── ENTRIES SUPPLIED

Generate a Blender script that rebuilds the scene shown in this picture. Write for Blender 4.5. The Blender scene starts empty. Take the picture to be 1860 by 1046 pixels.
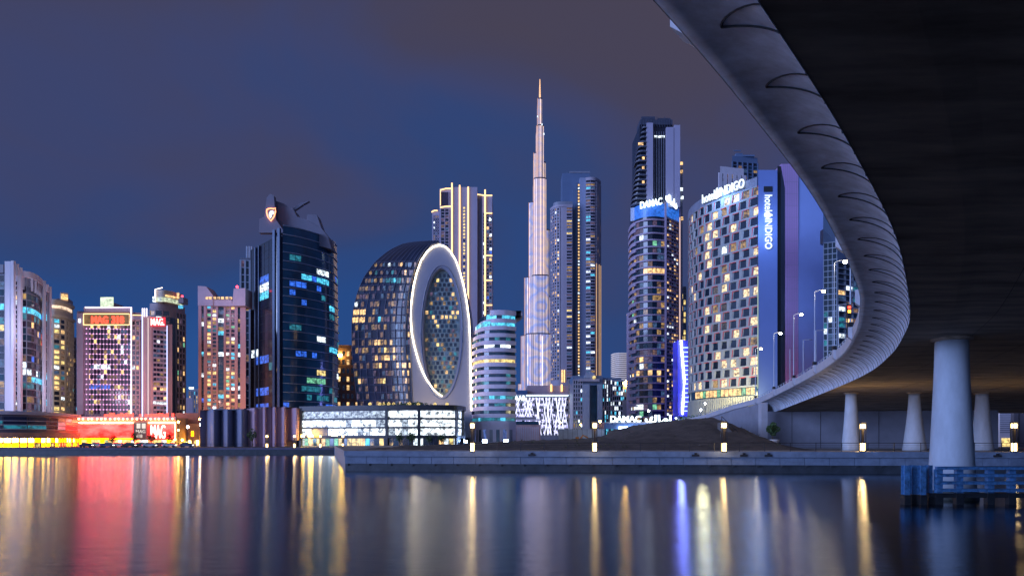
import bpy, math, random
from mathutils import Vector
R = math.radians
rnd = random.Random(7)
S = bpy.context.scene
COL = S.collection
# ------------------------------------------------------------------ camera
F = 1860 * 25 / 36.0
EYE = 4.0
cam = bpy.data.cameras.new("camera"); cam.lens = 25; cam.sensor_width = 36; cam.shift_y = 277 / 1860.0
cam.clip_end = 9000; cam.clip_start = 0.1
camo = bpy.data.objects.new("camera", cam); COL.objects.link(camo)
camo.location = (0, 0, EYE); camo.rotation_euler = (R(90), 0, 0); S.camera = camo
S.view_settings.view_transform = 'Standard'; S.view_settings.look = 'None'
S.view_settings.exposure = 0.0; S.view_settings.gamma = 1
cy = S.cycles
S.render.engine = 'CYCLES'
cy.use_denoising = True; cy.max_bounces = 5; cy.diffuse_bounces = 2; cy.glossy_bounces = 3; cy.transmission_bounces = 2
cy.sample_clamp_indirect = 6.0; cy.caustics_reflective = True; cy.caustics_refractive = False
# ------------------------------------------------------------------ night sky
W = bpy.data.worlds.new("World"); S.world = W; W.use_nodes = True
nt = W.node_tree; N = nt.nodes; L = nt.links; N.clear()
out = N.new('ShaderNodeOutputWorld'); bg = N.new('ShaderNodeBackground'); bg.inputs[1].default_value = 1.0
tc = N.new('ShaderNodeTexCoord'); sep = N.new('ShaderNodeSeparateXYZ'); L.new(tc.outputs['Generated'], sep.inputs[0])
mp = N.new('ShaderNodeMapping'); mp.inputs['Scale'].default_value = (1.5, 1.5, 2.6); L.new(tc.outputs['Generated'], mp.inputs[0])
mp.inputs['Location'].default_value = (1.7, 0.6, 0.4)
nz = N.new('ShaderNodeTexNoise'); nz.inputs['Scale'].default_value = 1.6; nz.inputs['Detail'].default_value = 4.5
nz.inputs['Roughness'].default_value = 0.45; nz.inputs['Distortion'].default_value = 0.5; L.new(mp.outputs[0], nz.inputs[0])
def mth(nt, op, a, b=None, clamp=False):
    n = nt.nodes.new('ShaderNodeMath'); n.operation = op; n.use_clamp = clamp
    for i, v in enumerate((a, b)):
        if v is None: continue
        if isinstance(v, (int, float)): n.inputs[i].default_value = v
        else: nt.links.new(v, n.inputs[i])
    return n.outputs[0]
e = mth(nt, 'ADD', sep.outputs['Z'], mth(nt, 'MULTIPLY', mth(nt, 'SUBTRACT', nz.outputs[0], 0.53), 0.72))
cr = N.new('ShaderNodeValToRGB'); L.new(e, cr.inputs[0])
el = cr.color_ramp.elements
el[0].position = 0.0; el[0].color = (0.022, 0.086, 0.29, 1)
el[1].position = 0.60; el[1].color = (0.067, 0.056, 0.084, 1)
for p, c in ((0.14, (0.020, 0.068, 0.235, 1)), (0.26, (0.030, 0.059, 0.180, 1)), (0.36, (0.046, 0.058, 0.150, 1)), (0.47, (0.058, 0.055, 0.105, 1))):
    x = el.new(p); x.color = c
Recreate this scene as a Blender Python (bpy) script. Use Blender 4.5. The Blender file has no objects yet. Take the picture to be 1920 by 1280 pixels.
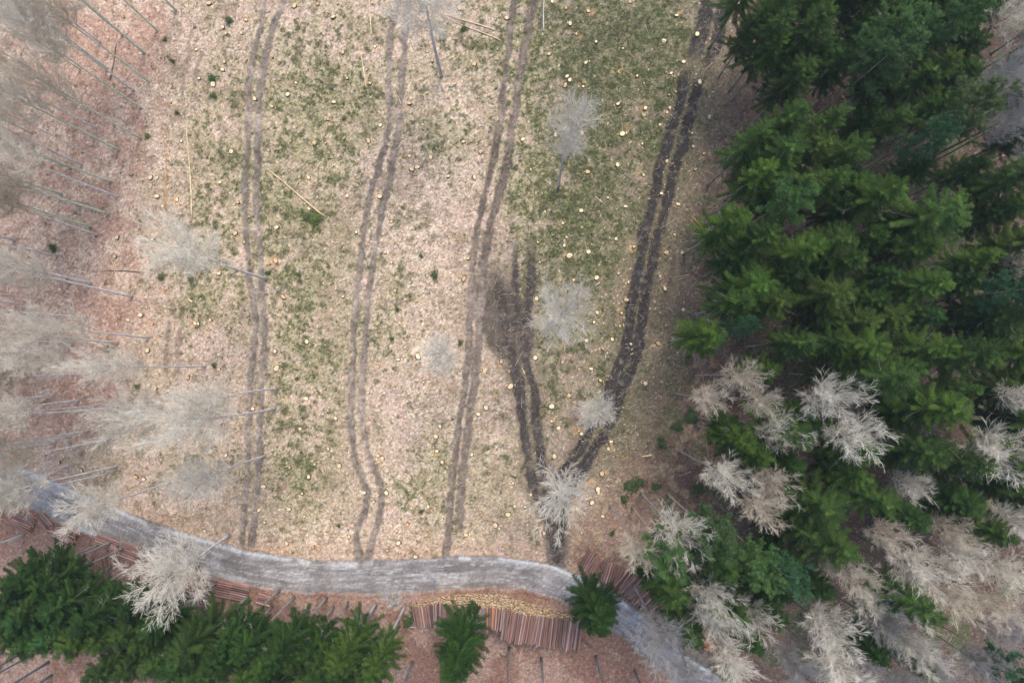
import bpy, math, random
import numpy as np
from mathutils import Vector, Euler, Matrix

R = math.radians
scene = bpy.context.scene
col = scene.collection

# ------------------------------------------------------------------ camera
H = 95.0
FPX = 1280.0                      # focal length in photo pixels (1920 wide)
cam_d = bpy.data.cameras.new('camera'); cam = bpy.data.objects.new('camera', cam_d); col.objects.link(cam)
cam_d.sensor_width = 36.0; cam_d.lens = 36.0*FPX/1920.0
cam_d.clip_start = 0.5; cam_d.clip_end = 3000
cam.location = (0, 0, H)
cam.rotation_euler = Euler((math.atan(40/1280), math.atan(20/1280), 0), 'XYZ')
scene.camera = cam
CR = np.array(cam.rotation_euler.to_matrix())

# ------------------------------------------------------------------ light
SUN_EL, SUN_AZ = 60.0, 20.0      # azimuth clockwise from +Y
world = bpy.data.worlds.new('World'); scene.world = world; world.use_nodes = True
nt = world.node_tree; nt.nodes.clear()
sky = nt.nodes.new('ShaderNodeTexSky'); sky.sky_type = 'NISHITA'; sky.sun_disc = False
sky.sun_elevation = R(SUN_EL); sky.sun_rotation = R(SUN_AZ); sky.dust_density = 3.0; sky.air_density = 1.2
bg = nt.nodes.new('ShaderNodeBackground'); bg.inputs['Strength'].default_value = 0.15
wo = nt.nodes.new('ShaderNodeOutputWorld')
nt.links.new(sky.outputs[0], bg.inputs[0]); nt.links.new(bg.outputs[0], wo.inputs[0])
sl = bpy.data.lights.new('sun', 'SUN'); sl.energy = 1.5; sl.angle = R(24); sl.color = (1.0, 0.95, 0.86)
sun = bpy.data.objects.new('sun', sl); col.objects.link(sun)
sd = Vector((math.sin(R(SUN_AZ))*math.cos(R(SUN_EL)), math.cos(R(SUN_AZ))*math.cos(R(SUN_EL)), math.sin(R(SUN_EL))))
sun.rotation_euler = sd.to_track_quat('Z', 'Y').to_euler(); sun.location = (0, 0, 150)
vs = scene.view_settings
vs.view_transform = 'Standard'; vs.look = 'None'; vs.gamma = 1.0; vs.use_curve_mapping = False
vs.exposure = 0.80
scene.cycles.max_bounces = 6; scene.cycles.diffuse_bounces = 3; scene.cycles.transmission_bounces = 3
scene.cycles.transparent_max_bounces = 4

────

WHAT IS ASKED
Leave out every picture and copy the rest of the records exactly.

ANSWER BELOW
Generate a Blender script that rebuilds the scene shown in this picture. Write for Blender 4.5. The Blender scene starts empty. Take the picture to be 1860 by 1046 pixels.
import bpy, math, random
from mathutils import Vector
R = math.radians
rnd = random.Random(7)
S = bpy.context.scene
COL = S.collection
# ------------------------------------------------------------------ camera
F = 1860 * 25 / 36.0
EYE = 4.0
cam = bpy.data.cameras.new("camera"); cam.lens = 25; cam.sensor_width = 36; cam.shift_y = 277 / 1860.0
cam.clip_end = 9000; cam.clip_start = 0.1
camo = bpy.data.objects.new("camera", cam); COL.objects.link(camo)
camo.location = (0, 0, EYE); camo.rotation_euler = (R(90), 0, 0); S.camera = camo
S.view_settings.view_transform = 'Standard'; S.view_settings.look = 'None'
S.view_settings.exposure = 0.0; S.view_settings.gamma = 1
cy = S.cycles
S.render.engine = 'CYCLES'
cy.use_denoising = True; cy.max_bounces = 5; cy.diffuse_bounces = 2; cy.glossy_bounces = 3; cy.transmission_bounces = 2
cy.sample_clamp_indirect = 6.0; cy.caustics_reflective = True; cy.caustics_refractive = False
# ------------------------------------------------------------------ night sky
W = bpy.data.worlds.new("World"); S.world = W; W.use_nodes = True
nt = W.node_tree; N = nt.nodes; L = nt.links; N.clear()
out = N.new('ShaderNodeOutputWorld'); bg = N.new('ShaderNodeBackground'); bg.inputs[1].default_value = 1.0
tc = N.new('ShaderNodeTexCoord'); sep = N.new('ShaderNodeSeparateXYZ'); L.new(tc.outputs['Generated'], sep.inputs[0])
mp = N.new('ShaderNodeMapping'); mp.inputs['Scale'].default_value = (1.5, 1.5, 2.6); L.new(tc.outputs['Generated'], mp.inputs[0])
mp.inputs['Location'].default_value = (1.7, 0.6, 0.4)
nz = N.new('ShaderNodeTexNoise'); nz.inputs['Scale'].default_value = 1.6; nz.inputs['Detail'].default_value = 4.5
nz.inputs['Roughness'].default_value = 0.45; nz.inputs['Distortion'].default_value = 0.5; L.new(mp.outputs[0], nz.inputs[0])
def mth(nt, op, a, b=None, clamp=False):
    n = nt.nodes.new('ShaderNodeMath'); n.operation = op; n.use_clamp = clamp
    for i, v in enumerate((a, b)):
        if v is None: continue
        if isinstance(v, (int, float)): n.inputs[i].default_value = v
        else: nt.links.new(v, n.inputs[i])
    return n.outputs[0]
e = mth(nt, 'ADD', sep.outputs['Z'], mth(nt, 'MULTIPLY', mth(nt, 'SUBTRACT', nz.outputs[0], 0.53), 0.72))
cr = N.new('ShaderNodeValToRGB'); L.new(e, cr.inputs[0])
el = cr.color_ramp.elements
el[0].position = 0.0; el[0].color = (0.022, 0.086, 0.29, 1)
el[1].position = 0.60; el[1].color = (0.067, 0.056, 0.084, 1)
for p, c in ((0.14, (0.020, 0.068, 0.235, 1)), (0.26, (0.030, 0.059, 0.180, 1)), (0.36, (0.046, 0.058, 0.150, 1)), (0.47, (0.058, 0.055, 0.105, 1))):
    x = el.new(p); x.color = c
Recreate this scene as a Blender Python (bpy) script. Use Blender 4.5. The Blender file has no objects yet. Take the picture to be 1920 by 1280 pixels.
import bpy, math, random
import numpy as np
from mathutils import Vector, Euler, Matrix

R = math.radians
scene = bpy.context.scene
col = scene.collection

# ------------------------------------------------------------------ camera
H = 95.0
FPX = 1280.0                      # focal length in photo pixels (1920 wide)
cam_d = bpy.data.cameras.new('camera'); cam = bpy.data.objects.new('camera', cam_d); col.objects.link(cam)
cam_d.sensor_width = 36.0; cam_d.lens = 36.0*FPX/1920.0
cam_d.clip_start = 0.5; cam_d.clip_end = 3000
cam.location = (0, 0, H)
cam.rotation_euler = Euler((math.atan(40/1280), math.atan(20/1280), 0), 'XYZ')
scene.camera = cam
CR = np.array(cam.rotation_euler.to_matrix())

# ------------------------------------------------------------------ light
SUN_EL, SUN_AZ = 60.0, 20.0      # azimuth clockwise from +Y
world = bpy.data.worlds.new('World'); scene.world = world; world.use_nodes = True
nt = world.node_tree; nt.nodes.clear()
sky = nt.nodes.new('ShaderNodeTexSky'); sky.sky_type = 'NISHITA'; sky.sun_disc = False
sky.sun_elevation = R(SUN_EL); sky.sun_rotation = R(SUN_AZ); sky.dust_density = 3.0; sky.air_density = 1.2
bg = nt.nodes.new('ShaderNodeBackground'); bg.inputs['Strength'].default_value = 0.15
wo = nt.nodes.new('ShaderNodeOutputWorld')
nt.links.new(sky.outputs[0], bg.inputs[0]); nt.links.new(bg.outputs[0], wo.inputs[0])
sl = bpy.data.lights.new('sun', 'SUN'); sl.energy = 1.5; sl.angle = R(24); sl.color = (1.0, 0.95, 0.86)
sun = bpy.data.objects.new('sun', sl); col.objects.link(sun)
sd = Vector((math.sin(R(SUN_AZ))*math.cos(R(SUN_EL)), math.cos(R(SUN_AZ))*math.cos(R(SUN_EL)), math.sin(R(SUN_EL))))
sun.rotation_euler = sd.to_track_quat('Z', 'Y').to_euler(); sun.location = (0, 0, 150)
vs = scene.view_settings
vs.view_transform = 'Standard'; vs.look = 'None'; vs.gamma = 1.0; vs.use_curve_mapping = False
vs.exposure = 0.80
scene.cycles.max_bounces = 6; scene.cycles.diffuse_bounces = 3; scene.cycles.transmission_bounces = 3
scene.cycles.transparent_max_bounces = 4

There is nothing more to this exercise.